Reference no: EM133512684

Problem I. Suppose that the current price of gold is $1,765 per oz and that gold may be stored costlessly. Suppose also that the term structure is flat with a continuously compounded rate of interest of 6% for all maturities.

1. Calculate the forward price of gold for delivery in three months.

2. Nowsuppose it costs $1 per oz per month to store gold (payable monthly in advance). What is the new forward price?

3. Assume storage costs are as in part (b). If the forward price is given to be $1,805 per oz, explain whether there is an arbitrage opportunity and how to exploit it.

Problem II. A stock will pay a dividend of $1 in one month and $2 in four months. The risk-free rate of interest for all maturities is 12%. The current price of the stock is $90.

1. Calculate the arbitrage-free price of (a) a three-month forward contract on the stock and (b) a six-month forward contract on the stock.

2. Suppose the six-month forward contract is quoted at 100. Identify the arbitrage opportunities, if any, that exist, and explain how to exploit them.

Problem III. A bond will pay a coupon of $4 in two months' time. The bond's current price is $99.75. The two-month interest rate is 5% and the three-month interest rate is 6%, both in continuously compounded terms.

1. What is the arbitrage-free three-month forward price for the bond?

2. Suppose the forward price is given to be $97. Identify if there is an arbitrage opportunity and, if so, how to exploit it.

Problem IV. Three months ago, an investor entered into a six-month forward contract to sell a stock. The delivery price agreed to was $55. Today, the stock is trading at $45. Suppose the three-month interest rate is 4.80% in continuously compounded terms.

1. Assuming the stock is not expected to pay any dividends over the next three months, what is the current forward price of the stock?

2. What is the value of the contract held by the investor?

3. Suppose the stock is expected to pay a dividend of $2 in one month, and the onemonth rate of interest is 4.70%. What are the current forward price and the value of the contract held by the investor?

Problem V. A stock is trading at $24.50. The market consensus expectation is that it will pay a dividend of $0.50 in two months' time. No other payouts are expected on the stock over the next three months. Assume interest rates are constant at 6% for all maturities. You enter into a long position to buy 10,000 shares of stock in three months' time.

1. What is the arbitrage-free price of the three-month forward contract?

2. After one month, the stock is trading at $23.50. What is the marked-to-market value of your contract?

3. Now suppose that at this point, the company unexpectedly announces that dividends will be $1.00 per share due to larger-than-expected earnings. Buoyed by the good news, the share price jumps up to $24.50. What is now the marked-to-market value of your position?
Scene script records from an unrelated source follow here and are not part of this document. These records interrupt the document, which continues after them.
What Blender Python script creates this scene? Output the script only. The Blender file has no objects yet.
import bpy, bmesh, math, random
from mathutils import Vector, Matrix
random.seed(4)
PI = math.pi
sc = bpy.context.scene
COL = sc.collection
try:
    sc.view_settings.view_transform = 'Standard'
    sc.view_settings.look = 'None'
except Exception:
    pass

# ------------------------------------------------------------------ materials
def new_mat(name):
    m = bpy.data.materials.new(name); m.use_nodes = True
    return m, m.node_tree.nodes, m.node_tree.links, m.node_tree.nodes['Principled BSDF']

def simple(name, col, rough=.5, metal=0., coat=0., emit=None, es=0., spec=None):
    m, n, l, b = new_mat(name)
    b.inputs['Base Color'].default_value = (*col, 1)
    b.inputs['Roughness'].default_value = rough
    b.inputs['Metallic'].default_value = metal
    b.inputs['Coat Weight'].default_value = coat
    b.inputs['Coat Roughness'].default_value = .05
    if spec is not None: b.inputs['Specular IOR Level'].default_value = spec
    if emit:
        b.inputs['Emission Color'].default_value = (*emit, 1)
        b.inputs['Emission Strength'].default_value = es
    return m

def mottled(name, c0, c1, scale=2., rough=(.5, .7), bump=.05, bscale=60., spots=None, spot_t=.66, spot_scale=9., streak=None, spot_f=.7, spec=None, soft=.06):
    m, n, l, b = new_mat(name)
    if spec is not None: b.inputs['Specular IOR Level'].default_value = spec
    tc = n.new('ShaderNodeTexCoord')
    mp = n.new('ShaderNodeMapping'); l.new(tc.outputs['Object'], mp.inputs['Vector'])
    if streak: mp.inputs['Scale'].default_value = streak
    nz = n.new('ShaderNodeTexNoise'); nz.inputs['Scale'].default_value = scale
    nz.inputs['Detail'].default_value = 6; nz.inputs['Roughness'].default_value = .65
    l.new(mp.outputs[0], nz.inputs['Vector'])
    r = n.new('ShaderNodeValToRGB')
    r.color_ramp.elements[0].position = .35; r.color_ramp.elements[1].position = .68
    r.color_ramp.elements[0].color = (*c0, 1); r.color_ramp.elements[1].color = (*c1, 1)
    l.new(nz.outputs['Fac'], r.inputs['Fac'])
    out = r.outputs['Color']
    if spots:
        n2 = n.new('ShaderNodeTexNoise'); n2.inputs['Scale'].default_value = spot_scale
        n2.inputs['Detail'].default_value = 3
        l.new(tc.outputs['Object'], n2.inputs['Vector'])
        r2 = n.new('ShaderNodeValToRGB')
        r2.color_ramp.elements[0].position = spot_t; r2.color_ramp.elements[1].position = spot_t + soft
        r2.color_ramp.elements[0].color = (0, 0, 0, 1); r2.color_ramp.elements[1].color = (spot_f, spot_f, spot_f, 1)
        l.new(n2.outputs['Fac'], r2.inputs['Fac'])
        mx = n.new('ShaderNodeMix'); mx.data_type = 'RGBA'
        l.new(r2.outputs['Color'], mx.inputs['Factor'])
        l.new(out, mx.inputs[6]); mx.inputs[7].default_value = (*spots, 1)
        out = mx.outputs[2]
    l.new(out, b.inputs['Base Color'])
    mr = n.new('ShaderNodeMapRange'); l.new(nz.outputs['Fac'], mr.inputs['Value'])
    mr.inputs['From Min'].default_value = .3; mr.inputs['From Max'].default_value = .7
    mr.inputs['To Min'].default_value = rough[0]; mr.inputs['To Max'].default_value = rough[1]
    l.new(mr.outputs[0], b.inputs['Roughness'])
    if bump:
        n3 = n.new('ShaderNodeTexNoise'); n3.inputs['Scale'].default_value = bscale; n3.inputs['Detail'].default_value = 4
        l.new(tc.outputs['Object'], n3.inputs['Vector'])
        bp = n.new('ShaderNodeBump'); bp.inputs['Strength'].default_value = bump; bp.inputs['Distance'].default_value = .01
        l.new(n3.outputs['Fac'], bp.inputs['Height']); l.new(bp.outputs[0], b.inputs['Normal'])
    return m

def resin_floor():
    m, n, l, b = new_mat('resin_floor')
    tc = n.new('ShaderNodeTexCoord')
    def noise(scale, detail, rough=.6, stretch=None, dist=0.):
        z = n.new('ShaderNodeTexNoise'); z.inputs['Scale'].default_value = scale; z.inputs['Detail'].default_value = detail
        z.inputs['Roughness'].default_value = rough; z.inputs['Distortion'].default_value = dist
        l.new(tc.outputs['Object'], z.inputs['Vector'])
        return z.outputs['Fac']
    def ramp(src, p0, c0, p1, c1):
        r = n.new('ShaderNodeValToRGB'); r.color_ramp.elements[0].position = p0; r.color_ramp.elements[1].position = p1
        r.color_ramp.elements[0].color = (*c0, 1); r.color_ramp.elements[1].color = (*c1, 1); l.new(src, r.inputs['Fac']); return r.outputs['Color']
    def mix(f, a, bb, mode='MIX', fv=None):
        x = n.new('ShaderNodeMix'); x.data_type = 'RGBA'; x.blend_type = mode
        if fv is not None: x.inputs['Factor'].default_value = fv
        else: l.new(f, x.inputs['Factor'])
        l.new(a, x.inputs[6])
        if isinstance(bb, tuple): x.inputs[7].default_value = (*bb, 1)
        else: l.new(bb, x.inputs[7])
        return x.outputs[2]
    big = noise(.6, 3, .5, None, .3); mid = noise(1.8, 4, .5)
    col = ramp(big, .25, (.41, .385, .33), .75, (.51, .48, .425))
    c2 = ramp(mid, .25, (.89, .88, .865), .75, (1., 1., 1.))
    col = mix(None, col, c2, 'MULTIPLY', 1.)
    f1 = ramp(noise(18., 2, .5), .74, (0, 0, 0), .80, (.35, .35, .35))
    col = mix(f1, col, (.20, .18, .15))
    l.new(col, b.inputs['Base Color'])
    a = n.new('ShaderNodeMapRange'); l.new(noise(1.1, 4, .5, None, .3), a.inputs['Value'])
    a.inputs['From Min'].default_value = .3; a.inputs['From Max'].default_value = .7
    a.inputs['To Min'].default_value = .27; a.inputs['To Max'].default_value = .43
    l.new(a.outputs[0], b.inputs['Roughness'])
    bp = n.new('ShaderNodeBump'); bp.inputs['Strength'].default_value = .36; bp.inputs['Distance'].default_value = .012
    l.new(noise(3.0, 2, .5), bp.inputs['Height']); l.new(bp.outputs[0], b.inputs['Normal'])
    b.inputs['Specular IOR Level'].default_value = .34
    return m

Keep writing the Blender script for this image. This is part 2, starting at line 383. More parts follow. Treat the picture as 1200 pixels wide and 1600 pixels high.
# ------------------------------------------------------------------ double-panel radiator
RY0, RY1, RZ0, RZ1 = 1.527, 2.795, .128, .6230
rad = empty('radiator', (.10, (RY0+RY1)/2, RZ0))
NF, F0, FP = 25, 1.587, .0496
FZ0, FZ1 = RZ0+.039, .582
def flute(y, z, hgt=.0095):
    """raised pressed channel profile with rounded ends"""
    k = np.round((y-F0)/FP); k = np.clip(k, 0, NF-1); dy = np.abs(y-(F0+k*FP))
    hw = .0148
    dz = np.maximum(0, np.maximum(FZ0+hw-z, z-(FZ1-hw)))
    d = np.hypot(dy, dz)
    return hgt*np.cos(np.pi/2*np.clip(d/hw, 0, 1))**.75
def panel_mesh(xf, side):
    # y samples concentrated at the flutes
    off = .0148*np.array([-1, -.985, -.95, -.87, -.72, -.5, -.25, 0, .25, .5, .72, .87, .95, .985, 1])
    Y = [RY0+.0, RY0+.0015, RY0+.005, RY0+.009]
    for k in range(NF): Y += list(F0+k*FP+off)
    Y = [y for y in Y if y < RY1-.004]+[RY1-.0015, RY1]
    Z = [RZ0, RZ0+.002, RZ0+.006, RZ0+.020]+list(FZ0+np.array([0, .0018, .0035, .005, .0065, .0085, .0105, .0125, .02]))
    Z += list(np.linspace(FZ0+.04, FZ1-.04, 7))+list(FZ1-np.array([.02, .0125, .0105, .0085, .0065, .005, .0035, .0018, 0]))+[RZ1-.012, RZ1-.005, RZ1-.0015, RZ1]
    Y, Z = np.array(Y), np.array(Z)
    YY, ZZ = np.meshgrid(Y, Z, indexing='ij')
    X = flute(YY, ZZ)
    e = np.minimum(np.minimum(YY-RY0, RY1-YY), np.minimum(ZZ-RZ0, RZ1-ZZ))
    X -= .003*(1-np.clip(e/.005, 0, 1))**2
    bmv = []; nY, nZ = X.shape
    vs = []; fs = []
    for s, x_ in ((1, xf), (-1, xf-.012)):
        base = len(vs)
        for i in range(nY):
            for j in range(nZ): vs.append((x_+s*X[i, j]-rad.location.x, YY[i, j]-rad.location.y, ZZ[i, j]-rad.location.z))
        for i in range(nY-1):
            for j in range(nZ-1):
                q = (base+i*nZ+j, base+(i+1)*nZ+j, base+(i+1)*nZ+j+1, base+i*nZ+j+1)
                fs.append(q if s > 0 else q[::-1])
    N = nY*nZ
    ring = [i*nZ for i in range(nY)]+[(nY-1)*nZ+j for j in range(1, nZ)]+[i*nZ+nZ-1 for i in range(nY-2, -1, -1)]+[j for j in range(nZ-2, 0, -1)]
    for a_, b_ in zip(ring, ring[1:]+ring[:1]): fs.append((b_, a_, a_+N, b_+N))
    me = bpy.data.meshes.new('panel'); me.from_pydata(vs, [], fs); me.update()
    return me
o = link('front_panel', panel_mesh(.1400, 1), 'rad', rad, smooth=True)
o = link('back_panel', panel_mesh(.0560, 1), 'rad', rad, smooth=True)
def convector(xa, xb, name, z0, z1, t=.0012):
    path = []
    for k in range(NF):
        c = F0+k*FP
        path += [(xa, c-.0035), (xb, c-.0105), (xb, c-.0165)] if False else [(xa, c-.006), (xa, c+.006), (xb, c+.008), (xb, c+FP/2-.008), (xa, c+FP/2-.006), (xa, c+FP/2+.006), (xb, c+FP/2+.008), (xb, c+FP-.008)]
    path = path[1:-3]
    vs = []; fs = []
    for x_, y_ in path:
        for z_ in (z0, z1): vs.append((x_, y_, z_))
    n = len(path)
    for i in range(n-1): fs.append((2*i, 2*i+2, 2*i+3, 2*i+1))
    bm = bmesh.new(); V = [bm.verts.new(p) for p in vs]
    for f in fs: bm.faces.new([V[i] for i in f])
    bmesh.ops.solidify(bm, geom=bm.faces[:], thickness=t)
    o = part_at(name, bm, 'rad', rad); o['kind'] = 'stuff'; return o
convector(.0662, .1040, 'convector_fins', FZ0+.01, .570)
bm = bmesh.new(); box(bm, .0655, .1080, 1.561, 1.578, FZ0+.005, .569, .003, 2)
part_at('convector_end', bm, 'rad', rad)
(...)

Problem VI. The spot price of copper is $3.87 per lb, and the forward price for delivery in three months is $3.94 per lb. Suppose you can borrow and lend for three months at an interest rate of 6% (in annualized and continuously compounded terms). Assume you have no copper but can borrow it to short it if you wish.

1. First, suppose there are no holding costs (i.e., no storage costs, no holding benefits). Is there an arbitrage opportunity for you given these prices? If so, provide details of the cash flows. If not, explain why not.

2. Suppose now that the cost of storing copper for three months is $0.03 per lb, payable in advance. (This is a three-month cost, not a per-month cost.) How would your answer to (1) change? (Note that storage costs are asymmetric: you have to pay storage costs if you are long copper, but you do not receive the storage costs if you short copper.)